İşte, ehl-i Kitap’tan ve özellikle Yahudilerden İslam’a girenler hakkında şüpheler duyulunca Allah onların samimi olanlarını nasıl ölçeceğimizi bu ayetlerde gösterdi. Bu ölçüler herkes için de geçerlidir. Müslümanım diye iddia edenler için bab-ı evladır.           

Bu asırda, bu ölçüleri kaybeden Müslümanlar kalkıp küfür olan laik, demokratik sistemi savunup uygulayan, küfür kanunlarını tatbik eden, kâfirleri açıkça dost edinen, Amerika dostumuz, müttefiğimizdir diyen, haçlı ittifakı olan Nato’ya üyeliği savunan, yanlarında Müslümanlarla savaşan ve Yahudi varlığıyla iyi ilişkiler kuran yöneticileri savunmaya başlarlar, bunların niyetleri iyidir derler! Sanki kalplerini açıp baktılar ve niyetlerini öğrendiler! Oysa sadece ve sadece niyetleri bilen Allah’tır.

Oysa Allah ve Resulü herkesin ameline göre hüküm vermemizi bize emir verdiler, yoksa herkes haram işleyecek ve niyetim iyi diyecek ve bu şekilde cezadan kurtulacak! O zaman niçin Allah cezalarla hükümler indirdi?!

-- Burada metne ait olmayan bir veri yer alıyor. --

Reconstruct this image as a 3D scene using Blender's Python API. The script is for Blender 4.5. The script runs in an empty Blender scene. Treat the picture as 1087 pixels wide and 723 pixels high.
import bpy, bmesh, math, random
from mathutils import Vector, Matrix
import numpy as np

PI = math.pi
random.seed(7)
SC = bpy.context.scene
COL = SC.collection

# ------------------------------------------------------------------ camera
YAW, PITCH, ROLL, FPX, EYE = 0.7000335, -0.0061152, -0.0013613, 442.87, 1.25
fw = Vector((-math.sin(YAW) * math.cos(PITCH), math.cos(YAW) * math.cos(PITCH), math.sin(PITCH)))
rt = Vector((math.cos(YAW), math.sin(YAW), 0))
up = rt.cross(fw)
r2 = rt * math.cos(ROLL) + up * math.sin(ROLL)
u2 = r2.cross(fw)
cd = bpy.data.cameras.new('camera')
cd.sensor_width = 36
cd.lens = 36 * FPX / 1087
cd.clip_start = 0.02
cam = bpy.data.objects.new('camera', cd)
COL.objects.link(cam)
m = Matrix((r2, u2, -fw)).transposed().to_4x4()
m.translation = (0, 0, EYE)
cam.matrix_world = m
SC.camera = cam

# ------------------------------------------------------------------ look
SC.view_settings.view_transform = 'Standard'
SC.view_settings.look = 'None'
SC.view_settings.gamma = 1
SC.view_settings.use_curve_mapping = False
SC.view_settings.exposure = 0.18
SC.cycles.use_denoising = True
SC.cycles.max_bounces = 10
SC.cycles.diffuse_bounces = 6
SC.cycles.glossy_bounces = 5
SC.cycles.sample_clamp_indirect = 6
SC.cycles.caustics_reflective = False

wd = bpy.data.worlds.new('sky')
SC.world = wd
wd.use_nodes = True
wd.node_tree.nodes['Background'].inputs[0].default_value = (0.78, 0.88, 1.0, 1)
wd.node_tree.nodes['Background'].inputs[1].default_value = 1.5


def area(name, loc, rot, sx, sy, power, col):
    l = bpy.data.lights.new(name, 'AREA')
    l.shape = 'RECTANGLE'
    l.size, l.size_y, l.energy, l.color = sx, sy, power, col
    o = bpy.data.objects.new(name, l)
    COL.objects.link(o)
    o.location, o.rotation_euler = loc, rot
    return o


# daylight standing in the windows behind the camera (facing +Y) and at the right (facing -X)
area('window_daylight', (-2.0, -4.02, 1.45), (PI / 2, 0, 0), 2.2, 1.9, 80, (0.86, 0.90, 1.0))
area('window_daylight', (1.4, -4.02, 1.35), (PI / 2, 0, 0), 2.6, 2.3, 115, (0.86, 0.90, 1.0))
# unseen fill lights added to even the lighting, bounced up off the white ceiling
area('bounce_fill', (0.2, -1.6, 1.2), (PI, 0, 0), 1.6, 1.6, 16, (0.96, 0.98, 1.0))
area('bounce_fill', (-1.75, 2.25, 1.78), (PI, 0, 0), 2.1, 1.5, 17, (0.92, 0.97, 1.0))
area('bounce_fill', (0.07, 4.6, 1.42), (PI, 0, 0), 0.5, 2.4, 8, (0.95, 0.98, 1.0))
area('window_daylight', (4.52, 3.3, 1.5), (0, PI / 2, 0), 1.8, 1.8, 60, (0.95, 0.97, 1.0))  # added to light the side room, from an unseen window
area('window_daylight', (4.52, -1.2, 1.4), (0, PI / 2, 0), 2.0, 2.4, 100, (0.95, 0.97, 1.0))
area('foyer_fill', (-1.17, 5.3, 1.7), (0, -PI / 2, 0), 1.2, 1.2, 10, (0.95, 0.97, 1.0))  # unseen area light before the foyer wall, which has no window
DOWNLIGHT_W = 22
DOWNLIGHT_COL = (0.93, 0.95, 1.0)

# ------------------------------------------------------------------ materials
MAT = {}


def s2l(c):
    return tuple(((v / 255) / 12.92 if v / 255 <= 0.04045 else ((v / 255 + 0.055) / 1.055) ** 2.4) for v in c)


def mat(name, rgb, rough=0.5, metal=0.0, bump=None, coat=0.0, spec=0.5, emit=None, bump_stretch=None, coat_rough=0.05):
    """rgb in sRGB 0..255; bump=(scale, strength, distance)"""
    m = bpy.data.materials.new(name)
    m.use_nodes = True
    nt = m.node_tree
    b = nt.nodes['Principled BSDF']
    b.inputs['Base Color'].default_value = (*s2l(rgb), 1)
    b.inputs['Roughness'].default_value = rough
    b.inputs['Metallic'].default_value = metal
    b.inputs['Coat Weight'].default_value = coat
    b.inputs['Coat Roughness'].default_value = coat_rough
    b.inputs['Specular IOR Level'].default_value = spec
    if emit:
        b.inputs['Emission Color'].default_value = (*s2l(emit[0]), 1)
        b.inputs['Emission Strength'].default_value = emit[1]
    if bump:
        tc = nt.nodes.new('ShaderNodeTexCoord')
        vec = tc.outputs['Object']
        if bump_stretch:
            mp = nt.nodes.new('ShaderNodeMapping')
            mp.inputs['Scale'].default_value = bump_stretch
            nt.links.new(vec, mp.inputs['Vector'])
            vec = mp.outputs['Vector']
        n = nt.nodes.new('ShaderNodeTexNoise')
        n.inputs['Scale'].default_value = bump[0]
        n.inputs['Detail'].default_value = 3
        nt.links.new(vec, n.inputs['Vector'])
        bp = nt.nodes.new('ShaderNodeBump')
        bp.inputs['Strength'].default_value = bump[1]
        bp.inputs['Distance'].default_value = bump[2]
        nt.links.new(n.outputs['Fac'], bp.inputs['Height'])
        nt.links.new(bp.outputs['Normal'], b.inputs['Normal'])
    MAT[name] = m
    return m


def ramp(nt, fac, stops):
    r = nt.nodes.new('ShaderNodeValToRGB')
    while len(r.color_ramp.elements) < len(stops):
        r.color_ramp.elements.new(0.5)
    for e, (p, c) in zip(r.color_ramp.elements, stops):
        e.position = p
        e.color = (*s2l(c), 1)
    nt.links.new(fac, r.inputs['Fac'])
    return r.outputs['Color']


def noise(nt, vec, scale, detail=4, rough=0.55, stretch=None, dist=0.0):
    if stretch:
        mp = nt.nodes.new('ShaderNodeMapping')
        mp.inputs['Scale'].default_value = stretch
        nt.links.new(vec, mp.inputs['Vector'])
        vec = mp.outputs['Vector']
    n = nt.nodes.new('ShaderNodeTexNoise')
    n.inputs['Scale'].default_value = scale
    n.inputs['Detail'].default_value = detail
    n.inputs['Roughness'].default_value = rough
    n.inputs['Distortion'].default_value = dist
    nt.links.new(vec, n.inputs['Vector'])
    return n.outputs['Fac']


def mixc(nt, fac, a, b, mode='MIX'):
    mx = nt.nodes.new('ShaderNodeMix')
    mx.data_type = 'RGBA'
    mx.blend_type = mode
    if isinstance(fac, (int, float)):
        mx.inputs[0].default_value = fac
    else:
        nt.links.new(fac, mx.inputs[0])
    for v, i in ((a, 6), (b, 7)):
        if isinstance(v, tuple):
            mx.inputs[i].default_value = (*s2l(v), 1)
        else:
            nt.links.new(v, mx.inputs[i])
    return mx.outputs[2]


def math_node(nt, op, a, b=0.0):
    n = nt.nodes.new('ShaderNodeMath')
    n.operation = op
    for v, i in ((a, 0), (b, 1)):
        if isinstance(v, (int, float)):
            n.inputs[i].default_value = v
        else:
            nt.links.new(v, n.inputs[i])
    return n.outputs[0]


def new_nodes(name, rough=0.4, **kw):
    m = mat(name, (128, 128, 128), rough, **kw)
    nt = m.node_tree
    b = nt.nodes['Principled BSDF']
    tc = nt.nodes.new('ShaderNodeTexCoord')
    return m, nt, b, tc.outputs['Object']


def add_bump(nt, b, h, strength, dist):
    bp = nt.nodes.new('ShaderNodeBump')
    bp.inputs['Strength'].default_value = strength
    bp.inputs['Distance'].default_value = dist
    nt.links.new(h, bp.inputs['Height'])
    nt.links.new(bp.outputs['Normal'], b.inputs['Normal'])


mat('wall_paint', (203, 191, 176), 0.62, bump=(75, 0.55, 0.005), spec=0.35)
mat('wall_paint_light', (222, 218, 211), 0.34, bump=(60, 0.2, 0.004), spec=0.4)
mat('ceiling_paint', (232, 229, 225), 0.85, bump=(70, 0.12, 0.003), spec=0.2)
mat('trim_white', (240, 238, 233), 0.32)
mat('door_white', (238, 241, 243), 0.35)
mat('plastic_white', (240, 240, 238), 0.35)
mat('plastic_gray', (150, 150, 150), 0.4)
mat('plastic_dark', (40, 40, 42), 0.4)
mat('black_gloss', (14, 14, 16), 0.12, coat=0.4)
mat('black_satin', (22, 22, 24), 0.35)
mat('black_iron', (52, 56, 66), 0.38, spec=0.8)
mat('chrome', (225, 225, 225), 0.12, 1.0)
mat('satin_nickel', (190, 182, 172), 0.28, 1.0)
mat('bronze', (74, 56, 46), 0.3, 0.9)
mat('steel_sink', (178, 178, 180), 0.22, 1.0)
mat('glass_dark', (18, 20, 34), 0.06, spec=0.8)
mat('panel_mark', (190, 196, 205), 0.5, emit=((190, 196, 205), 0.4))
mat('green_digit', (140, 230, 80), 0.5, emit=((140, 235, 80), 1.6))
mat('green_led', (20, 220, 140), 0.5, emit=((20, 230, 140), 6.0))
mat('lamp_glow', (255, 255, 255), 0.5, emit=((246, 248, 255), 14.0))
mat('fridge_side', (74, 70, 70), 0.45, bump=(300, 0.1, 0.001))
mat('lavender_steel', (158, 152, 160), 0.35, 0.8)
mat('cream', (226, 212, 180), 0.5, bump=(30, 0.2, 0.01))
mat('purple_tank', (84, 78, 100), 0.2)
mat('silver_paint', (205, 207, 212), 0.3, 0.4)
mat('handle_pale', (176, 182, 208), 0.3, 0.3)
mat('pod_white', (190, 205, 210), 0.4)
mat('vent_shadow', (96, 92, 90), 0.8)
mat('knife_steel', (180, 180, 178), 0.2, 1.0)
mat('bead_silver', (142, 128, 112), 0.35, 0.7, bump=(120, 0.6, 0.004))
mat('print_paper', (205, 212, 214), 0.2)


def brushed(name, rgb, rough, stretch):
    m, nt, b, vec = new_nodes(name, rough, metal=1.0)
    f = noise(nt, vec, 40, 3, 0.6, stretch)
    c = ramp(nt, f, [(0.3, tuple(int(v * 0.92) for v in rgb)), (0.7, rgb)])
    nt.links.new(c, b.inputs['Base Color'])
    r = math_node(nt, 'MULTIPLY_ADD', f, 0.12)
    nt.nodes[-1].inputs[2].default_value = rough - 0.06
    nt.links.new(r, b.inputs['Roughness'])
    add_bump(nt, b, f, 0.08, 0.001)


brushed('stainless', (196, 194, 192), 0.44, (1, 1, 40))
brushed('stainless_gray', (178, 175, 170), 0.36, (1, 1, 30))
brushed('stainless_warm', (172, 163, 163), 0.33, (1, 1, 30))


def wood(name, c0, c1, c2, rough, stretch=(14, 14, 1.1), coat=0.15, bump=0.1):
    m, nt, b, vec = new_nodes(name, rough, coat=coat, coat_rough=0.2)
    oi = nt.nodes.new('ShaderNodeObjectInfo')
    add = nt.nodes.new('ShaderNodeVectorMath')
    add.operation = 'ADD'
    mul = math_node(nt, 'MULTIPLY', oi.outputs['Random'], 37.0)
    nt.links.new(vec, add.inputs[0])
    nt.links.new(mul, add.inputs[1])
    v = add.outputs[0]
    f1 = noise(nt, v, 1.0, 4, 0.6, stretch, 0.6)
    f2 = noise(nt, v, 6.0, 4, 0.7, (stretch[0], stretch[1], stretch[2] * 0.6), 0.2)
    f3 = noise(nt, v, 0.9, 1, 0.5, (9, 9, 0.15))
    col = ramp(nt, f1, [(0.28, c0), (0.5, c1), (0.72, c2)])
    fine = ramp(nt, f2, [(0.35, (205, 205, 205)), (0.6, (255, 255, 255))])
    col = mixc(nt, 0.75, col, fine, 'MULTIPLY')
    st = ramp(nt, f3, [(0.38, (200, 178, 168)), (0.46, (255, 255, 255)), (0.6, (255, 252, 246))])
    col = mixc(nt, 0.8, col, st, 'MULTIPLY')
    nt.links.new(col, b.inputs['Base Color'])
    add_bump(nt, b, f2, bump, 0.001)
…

Yönetici olsun olmasın kim İslam’a ters hareket yaparsa, şeri hükümlere muhalefet ederse, haram işlerse cezalandırılır, onun niyetine bakılmaz. Bu hususta ayetler ve hadisler çoktur. Hem de bu yöneticiler bile bile küfrü uygular ve kâfirleri dost edinirler, hatta İslam’a çağıranları cezalandırırlar. Bunlara karşı kesinlikle hüsnü zan beslemek bile haramdır!

Marufu emretmek ve münkeri nehyetmek büyük farzdır, Müslüman bunu yapmazsa günahkâr olur. Peki nasıl bir kişi hem bunu yapmıyor, hem de kendisi münkeri işliyor ve maruftan yüz çeviriyor?! Nasıl buna güvenilir ve tabi olunur?! Asla en ufak takva yoktur. Nitekim en büyük münker küfrü uygulamaktır, kâfirleri dost edinmek, herkese hürriyet vermektir, İslam hükümlerini ve ceza kanunlarını uygulamamaktır.

Müminin samimiyeti nereden öğrenilir? Eğer bir haram işlediğinde veya İslam’a aykırı bir iş yaptığında hemen pişmanlık duyup tövbe ederse ona karşı hüsnü zan besleriz. Fakat günahı ve İslam’a muhalefeti üzerinde ısrarlı kalırsa buna en az fasık ve facir denilir. Eğer uyguladığı küfür ahkâmına inanıyorsa kesinlikle kâfir olur.